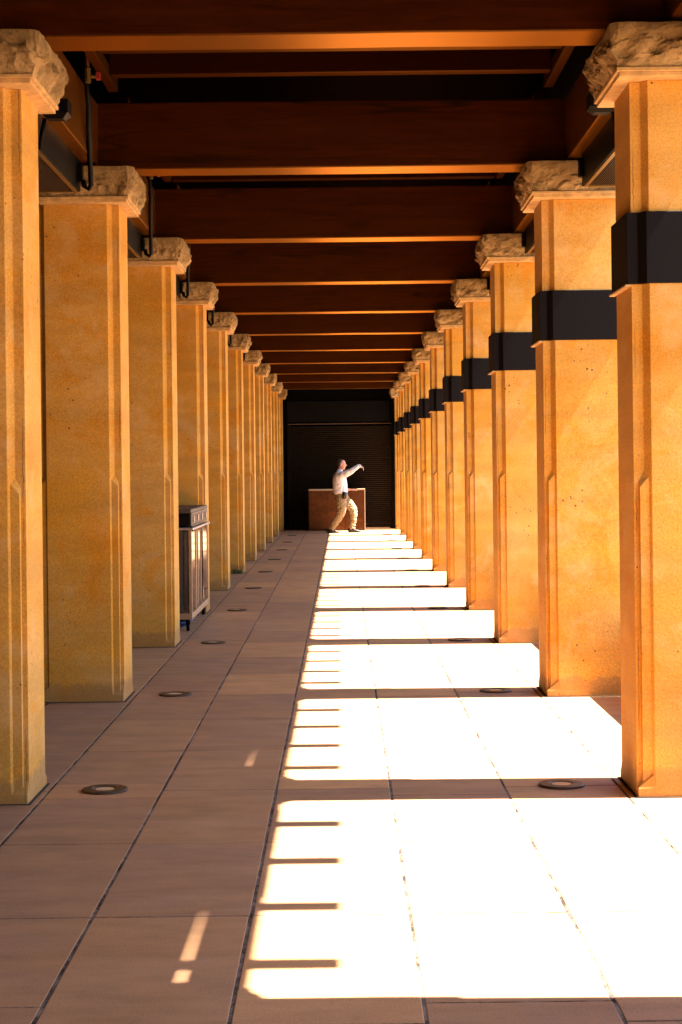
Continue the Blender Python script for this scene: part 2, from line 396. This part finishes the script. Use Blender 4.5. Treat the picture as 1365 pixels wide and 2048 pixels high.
def column(k, side):
    global shaft_proto
    cx = CXL if side < 0 else CXR
    where = 'left-hand' if side < 0 else 'right-hand'
    if k < 0: lab = f"{where} ochre stone column beside the viewpoint, {'one' if k == -1 else 'two'} bay{'s' if k < -1 else ''} before the nearest one in view"
    elif side < 0: lab = f"plain ochre stone column with rough capital, {ORD[k]} in the left-hand row"
    else: lab = f"ochre stone column with dark band, {ORD[k]} in the right-hand row"
    t = thing('stone_column', (cx, yk(k) + DEP / 2, 0), lab, 'column', 'stone columns in the left-hand row' if side < 0 else 'banded stone columns in the right-hand row')
    if shaft_proto is None:
        shaft_proto = obj('shaft', shaft_bm(), M['col'], t, bevel=0.003)
        pl = obj('capital_plate', plate_bm(), M['plate'], t, bevel=0.003)
        jt = obj('base_joint', BX((-CW / 2 - .014, CW / 2 + .014, -DEP / 2 - .010, DEP / 2 + .010, 0.0, 0.004)), M['joint'], t)
        column.pl, column.jt = pl, jt
        pl.rotation_euler.z = math.pi if side < 0 else 0
    else:
        for s in (shaft_proto, column.pl, column.jt):
            c = s.copy(); C.objects.link(c); c.parent = t
            if s is column.pl: c.rotation_euler.z = math.pi if side < 0 else 0
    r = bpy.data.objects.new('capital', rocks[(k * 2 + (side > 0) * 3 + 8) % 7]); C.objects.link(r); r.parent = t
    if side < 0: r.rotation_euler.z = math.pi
    if side > 0:
        w, d = CW / 2 + .022, DEP / 2 + .012
        if not hasattr(column, 'bd'):
            z0, z1 = 2.40, 2.735
            bm = bmesh.new(); pts = []
            for sx, sy in ((-1, -1), (1, -1), (1, 1), (-1, 1)):
                a = [(sx * w, sy * (d - .040)), (sx * (w - .052), sy * (d - .040)), (sx * (w - .085), sy * d)]
                pts += a if (sx * sy) > 0 else a[::-1]
            lo = [bm.verts.new((x, y, z0)) for x, y in pts]; hi = [bm.verts.new((x, y, z1)) for x, y in pts]
            for i in range(12): bm.faces.new((lo[i], lo[(i + 1) % 12], hi[(i + 1) % 12], hi[i]))
            bm.faces.new(lo[::-1]); bm.faces.new(hi)
            column.bd = obj('dark_band', bm, M['band'], t, bevel=0.003)
            column.be = obj('band_trim', BX((-w - .006, -w + .022, -d + .05, d - .004, z0 - .009, z0 - .0005)), M['plate'], column.bd)
        else:
            c = column.bd.copy(); C.objects.link(c); c.parent = t
            e = column.be.copy(); C.objects.link(e); e.parent = c
    return t
for k in range(-2, 11):
    column(k, -1); column(k, 1)

# ---------------------------------------------------------------- timber roof
def beam(k):
    bm = bmesh.new(); n = 24
    x0, x1, y0, y1 = -1.95, 1.87, 0, 0.285
    # slightly uneven long timber
    rings = []
    for i in range(n + 1):
        x = x0 + (x1 - x0) * i / n
        dz = 0.004 * noise.noise(Vector((x * 1.3, k * 3.1, 0))); dy = 0.003 * noise.noise(Vector((x * 1.1, k * 3.1, 9)))
        rings.append([bm.verts.new(p) for p in ((x, y0 + dy, ZB + .001 + max(dz, 0)), (x, y1 + dy, ZB + .001 + max(dz, 0)), (x, y1 + dy, ZB2), (x, y0 + dy, ZB2))])
    for a, b in zip(rings, rings[1:]):
        for i in range(4): bm.faces.new((a[i], a[(i + 1) % 4], b[(i + 1) % 4], b[i]))
    bm.faces.new(rings[0][::-1]); bm.faces.new(rings[-1])
    o = obj('crossbeam', bm, M['beam'], bevel=0.008, loc=(0, yk(k), 0))
    lab = f'heavy red-brown timber crossbeam resting on the column pair {ORD[k]}' if k >= 0 else f"heavy timber crossbeam overhead, {-k} bay{'s' if k < -1 else ''} before the nearest column pair in view"
    tag(o, lab, 'beam', 'timber crossbeams between the column rows')
for k in range(-2, 11): beam(k)
for k in range(-2, 10):
    y0, y1 = yk(k) + .288, yk(k + 1) - .003
    for side in (-1, 1):
        x0, x1 = (-1.76, -1.61) if side < 0 else (1.53, 1.68)
        w = 'left' if side < 0 else 'right'
        bay = ('first bay' if k == 0 else ORD[k].split(' from')[0] + ' bay') if k >= 0 else f'bay {-k} behind the first'
        if k == 9: bay = 'last bay'
        o = obj('side_beam', BX((x0, x1, y0, y1, 3.60, 4.02)), M['beam'], bevel=.005)
        tag(o, f'timber side beam over the {w} column row in the {bay}', 'beam', 'timber side beams along the column rows')
        lx = (-1.50, -1.44) if side < 0 else (1.36, 1.42)
        if k < 9:
            o = obj('ledger_board', BX((*lx, y0 + .002, y1 - .25, 4.045, 4.13)), M['joist'], bevel=.003)
            tag(o, f'thin timber ledger on the {w} of the {bay}', 'board', 'ledger boards under the roof')
    if k < 9:
        js = [(1.92, 1.942), (2.04, 2.064)] if k <= 0 else [(2.122, 2.134), (1.95, 1.97)]
        for n_, (a, b) in enumerate(js):
            ya = yk(k) + (a - 1.505) * FH / 1000; yb = ya + 0.10
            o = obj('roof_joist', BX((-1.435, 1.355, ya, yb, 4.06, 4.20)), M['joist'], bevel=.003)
            pos = ('nearer' if n_ == 0 else 'farther') if k <= 0 else ('farther' if n_ == 0 else 'nearer')
            tag(o, f'{pos} of two slim roof joists between the crossbeams in the {bay}', 'joist', 'slim roof joists above the crossbeams')
# roof: deck, fascia, rafters
SL = math.tan(R(57))
roof = thing('timber_roof', (0, 17, 4.1), 'dark timber roof deck over the whole colonnade', 'roof')
def rp(name, bm, m, **k):
    o = obj(name, bm, m, roof, **k); o.location = (0, -17, -4.1); return o
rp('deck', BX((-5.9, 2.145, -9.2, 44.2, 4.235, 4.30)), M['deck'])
bm = bmesh.new()
edge = [(-9.2, 2.1995), (4.2, 2.1995), (4.3, 2.143), (4.9, 2.146), (6.15, 2.162), (6.2, 2.1995), (8.75, 2.1995), (8.85, 2.157), (9.4, 2.161), (9.45, 2.1995), (44.2, 2.1995)]
q = [bm.verts.new((x, y, 4.10)) for y, x in edge] + [bm.verts.new((1.95, 44.2, 4.10)), bm.verts.new((1.95, -9.2, 4.10))]
f = bm.faces.new(q); ex = bmesh.ops.extrude_face_region(bm, geom=[f]); bmesh.ops.translate(bm, vec=(0, 0, .134), verts=[v for v in ex['geom'] if isinstance(v, bmesh.types.BMVert)])
rp('deck_board', bm, M['deck'])
rp('fascia', BX((2.200, 2.272, -9.2, 44.2, 3.95, 4.16)), M['joist'])
i = 0
y = yk(-2) + DEP / 2 - .11 - 0.701 * 4
while y < 44.0:
    rp('rafter_tail', BX((1.90, 2.565, y - .055, y + .055, 3.975, 4.09)) if i % 2 < 2 else None, M['joist'])
    y += 0.701; i += 1

# low seat wall outside the right row
for k in range(-2, 10):
    ya, yb = yk(k) + DEP + .02, yk(k + 1) - .02
    pass
    bay = ORD[k].split(' from')[0] if k > 0 else ('first' if k == 0 else f'unseen {"outer" if k == -2 else "inner"}')
    if k == 9: bay = 'last'
    w = obj('seat_wall', BX((1.97, 2.40, ya, yb, -.02, 0.50)), M['plate'], bevel=.01)
    tag(w, f'low stone seat wall closing the {bay} gap outside the right-hand columns', 'seat wall', 'low seat walls between the right-hand columns')

# ---------------------------------------------------------------- in-floor uplights
def uplight():
    t = thing('floor_uplight', (0, 0, 0), '', 'floor light')
    bm = bmesh.new(); n = 40
    prof = [(0.112, 0.0), (0.112, 0.007), (0.107, 0.011), (0.060, 0.012), (0.056, 0.008), (0.046, 0.008)]
    rr = [[bm.verts.new((r * math.cos(2 * math.pi * i / n), r * math.sin(2 * math.pi * i / n), z)) for i in range(n)] for r, z in prof]
    for a, b in zip(rr, rr[1:]):
        for i in range(n): bm.faces.new((a[i], a[(i + 1) % n], b[(i + 1) % n], b[i]))
    obj('rim', bm, M['ring'], t, smooth=False)
    bm = bmesh.new(); cyl(bm, (0, 0), 0.0455, 0.001, 0.0085, 24); obj('lens', bm, M['lens'], t)
    bm = bmesh.new()
    bm.free()
    for a in (30, 150, 270):
        bm = bmesh.new(); cyl(bm, (0.085 * math.cos(R(a)), 0.085 * math.sin(R(a))), 0.006, 0.010, 0.0135, 8)
        obj('screw', bm, M['brass'], t)
    return t
up0 = uplight(); first = True
for k in range(0, 10):
    for side in (-1, 1):
        o = up0 if first else copy_tree(up0); first = False
        o.location = (-1.166 if side < 0 else 1.052, yk(k) + .33, 0.001)
        w = 'left-hand' if side < 0 else 'right-hand'
        o['label'] = f"round bronze floor light at the foot of the {w} column {ORD[k]}"
        o['group'] = 'round floor lights along the column rows'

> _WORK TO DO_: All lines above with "parent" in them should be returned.

> _REPLY TO THE EXERCISE_:
            c = s.copy(); C.objects.link(c); c.parent = t
    r = bpy.data.objects.new('capital', rocks[(k * 2 + (side > 0) * 3 + 8) % 7]); C.objects.link(r); r.parent = t
            c = column.bd.copy(); C.objects.link(c); c.parent = t
            e = column.be.copy(); C.objects.link(e); e.parent = c